Letter to the Editor
I was reading through J.B. Fields' letter to the editor regarding his analysis of the pay increase issue. He
uses the analogy that a soldier can tolerate indignities in the trenches,
but when incompetence causes him to suffer fire from his own side, his rage
is inconsolable.
No words were better spoken.
In my position, I can say that the documented bandages used by the outmoded
legacy management within the federal government scares me. The average citizen
is completely unaware of the mismanaged problems within the information
technology arena.
Fields' obvious experience with management's failure to recognize the
high-tech workforce is fitting in my view as well. For years I took it upon
myself to learn more than the IT staff, only to stand in the midst of the
coffee-sipping, doughnut-eating group being recognized for its contributions
of downloading data from the mainframe.
After a while, it became embarrassing to be the only one who never got
as much as an "attaboy" while my computer specialist counterparts, whose
only high-tech responsibility is to download data from the mainframe and
import it into a spreadsheet, were praised. Meanwhile, I'm being sent to
classes on network security and using what I've learned to show a systems
administrator how to configure object auditing on a network.

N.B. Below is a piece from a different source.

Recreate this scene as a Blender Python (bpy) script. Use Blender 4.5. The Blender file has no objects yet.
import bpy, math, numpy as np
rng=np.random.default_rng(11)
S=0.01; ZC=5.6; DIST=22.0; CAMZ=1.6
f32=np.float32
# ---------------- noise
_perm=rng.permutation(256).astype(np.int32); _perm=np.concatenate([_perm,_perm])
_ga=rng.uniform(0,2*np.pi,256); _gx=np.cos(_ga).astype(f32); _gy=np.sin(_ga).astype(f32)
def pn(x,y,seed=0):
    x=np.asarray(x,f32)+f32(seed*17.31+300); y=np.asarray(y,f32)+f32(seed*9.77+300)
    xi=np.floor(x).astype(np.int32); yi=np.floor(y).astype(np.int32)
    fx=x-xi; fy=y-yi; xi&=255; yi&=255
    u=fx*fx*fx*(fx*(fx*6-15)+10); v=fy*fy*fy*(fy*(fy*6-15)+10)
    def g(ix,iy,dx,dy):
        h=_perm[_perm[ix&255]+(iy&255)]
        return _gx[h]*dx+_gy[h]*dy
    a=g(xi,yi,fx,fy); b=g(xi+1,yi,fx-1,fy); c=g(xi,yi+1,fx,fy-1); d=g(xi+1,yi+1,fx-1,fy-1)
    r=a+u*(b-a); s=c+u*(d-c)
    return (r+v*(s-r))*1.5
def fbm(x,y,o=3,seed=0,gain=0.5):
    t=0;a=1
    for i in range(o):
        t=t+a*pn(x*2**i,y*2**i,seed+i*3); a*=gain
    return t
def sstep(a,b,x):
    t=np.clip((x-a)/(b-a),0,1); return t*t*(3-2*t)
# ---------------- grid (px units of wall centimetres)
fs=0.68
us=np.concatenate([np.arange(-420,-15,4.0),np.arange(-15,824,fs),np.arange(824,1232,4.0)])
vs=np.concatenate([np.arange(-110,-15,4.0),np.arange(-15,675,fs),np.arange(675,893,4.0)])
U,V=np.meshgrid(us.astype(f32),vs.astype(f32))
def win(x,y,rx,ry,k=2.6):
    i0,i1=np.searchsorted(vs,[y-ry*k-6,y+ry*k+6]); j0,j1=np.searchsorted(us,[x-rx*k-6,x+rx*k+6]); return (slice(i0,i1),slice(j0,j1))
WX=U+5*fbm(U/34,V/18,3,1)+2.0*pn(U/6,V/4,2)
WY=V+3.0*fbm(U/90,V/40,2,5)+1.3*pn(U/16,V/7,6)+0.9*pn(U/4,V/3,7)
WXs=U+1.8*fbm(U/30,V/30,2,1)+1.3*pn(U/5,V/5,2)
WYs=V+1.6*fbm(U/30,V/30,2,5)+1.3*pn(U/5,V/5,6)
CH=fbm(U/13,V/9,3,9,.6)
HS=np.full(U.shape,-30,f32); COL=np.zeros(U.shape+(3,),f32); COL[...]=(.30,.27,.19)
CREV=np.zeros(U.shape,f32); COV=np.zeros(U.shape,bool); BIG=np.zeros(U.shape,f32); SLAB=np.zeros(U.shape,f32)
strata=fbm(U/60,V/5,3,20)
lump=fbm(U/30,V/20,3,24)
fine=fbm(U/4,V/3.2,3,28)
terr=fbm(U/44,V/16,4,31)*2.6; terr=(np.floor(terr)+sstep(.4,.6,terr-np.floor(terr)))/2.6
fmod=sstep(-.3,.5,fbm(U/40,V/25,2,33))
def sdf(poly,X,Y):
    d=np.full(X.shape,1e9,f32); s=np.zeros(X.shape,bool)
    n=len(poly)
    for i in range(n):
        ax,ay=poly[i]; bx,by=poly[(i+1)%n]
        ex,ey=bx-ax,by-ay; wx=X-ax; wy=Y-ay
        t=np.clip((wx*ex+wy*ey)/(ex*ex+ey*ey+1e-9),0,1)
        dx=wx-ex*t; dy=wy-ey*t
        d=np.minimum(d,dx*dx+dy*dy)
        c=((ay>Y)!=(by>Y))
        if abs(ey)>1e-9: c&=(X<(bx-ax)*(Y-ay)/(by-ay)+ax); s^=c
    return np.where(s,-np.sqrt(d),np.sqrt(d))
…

But then those monetary awards are subjective and based on how management
perceives your ability. So why would management place someone who is "not
with the program" in a highly visible, very technical and congressionally
important position such as information system security auditor? Beats me.
But that was the reason they gave me.
I certainly hope you all feel secure. I'm the one "not with the program,"
and I'm the one who management perceives as not being worthy of this annual
recognition. Yet I'm the one responsible (there were only three of us last
time I counted) for auditing the agency's network.